Return exactly the lines that run from the beginning through the line containing "S.camera = cam", both included, and no others.

>> Begin Material provided

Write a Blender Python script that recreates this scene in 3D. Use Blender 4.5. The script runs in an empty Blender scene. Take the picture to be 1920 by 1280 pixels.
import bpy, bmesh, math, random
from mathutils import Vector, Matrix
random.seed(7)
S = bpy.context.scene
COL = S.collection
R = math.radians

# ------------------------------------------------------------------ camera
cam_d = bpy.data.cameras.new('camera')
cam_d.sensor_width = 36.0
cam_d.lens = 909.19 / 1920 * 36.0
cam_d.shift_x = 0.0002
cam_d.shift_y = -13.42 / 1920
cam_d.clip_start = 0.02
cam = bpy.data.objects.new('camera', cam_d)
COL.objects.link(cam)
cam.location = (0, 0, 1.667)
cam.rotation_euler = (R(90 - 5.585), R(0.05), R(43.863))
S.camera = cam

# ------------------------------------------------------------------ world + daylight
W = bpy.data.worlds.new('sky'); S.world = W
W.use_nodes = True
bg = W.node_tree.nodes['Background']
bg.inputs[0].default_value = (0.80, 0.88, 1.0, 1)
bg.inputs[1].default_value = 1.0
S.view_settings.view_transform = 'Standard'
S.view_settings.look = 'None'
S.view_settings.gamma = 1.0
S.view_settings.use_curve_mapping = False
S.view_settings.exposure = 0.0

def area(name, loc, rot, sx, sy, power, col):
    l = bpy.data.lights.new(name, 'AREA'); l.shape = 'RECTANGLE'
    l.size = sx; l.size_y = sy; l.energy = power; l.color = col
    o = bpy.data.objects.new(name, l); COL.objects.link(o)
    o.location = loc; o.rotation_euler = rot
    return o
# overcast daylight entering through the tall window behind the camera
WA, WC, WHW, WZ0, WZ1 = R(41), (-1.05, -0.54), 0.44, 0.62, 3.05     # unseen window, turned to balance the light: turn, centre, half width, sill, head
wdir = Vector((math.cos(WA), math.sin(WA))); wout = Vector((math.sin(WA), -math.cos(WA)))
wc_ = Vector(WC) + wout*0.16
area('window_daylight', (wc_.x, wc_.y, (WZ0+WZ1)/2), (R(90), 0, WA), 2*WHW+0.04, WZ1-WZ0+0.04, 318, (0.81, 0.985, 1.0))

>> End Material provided

Reply:
Write a Blender Python script that recreates this scene in 3D. Use Blender 4.5. The script runs in an empty Blender scene. Take the picture to be 1920 by 1280 pixels.
import bpy, bmesh, math, random
from mathutils import Vector, Matrix
random.seed(7)
S = bpy.context.scene
COL = S.collection
R = math.radians

# ------------------------------------------------------------------ camera
cam_d = bpy.data.cameras.new('camera')
cam_d.sensor_width = 36.0
cam_d.lens = 909.19 / 1920 * 36.0
cam_d.shift_x = 0.0002
cam_d.shift_y = -13.42 / 1920
cam_d.clip_start = 0.02
cam = bpy.data.objects.new('camera', cam_d)
COL.objects.link(cam)
cam.location = (0, 0, 1.667)
cam.rotation_euler = (R(90 - 5.585), R(0.05), R(43.863))
S.camera = cam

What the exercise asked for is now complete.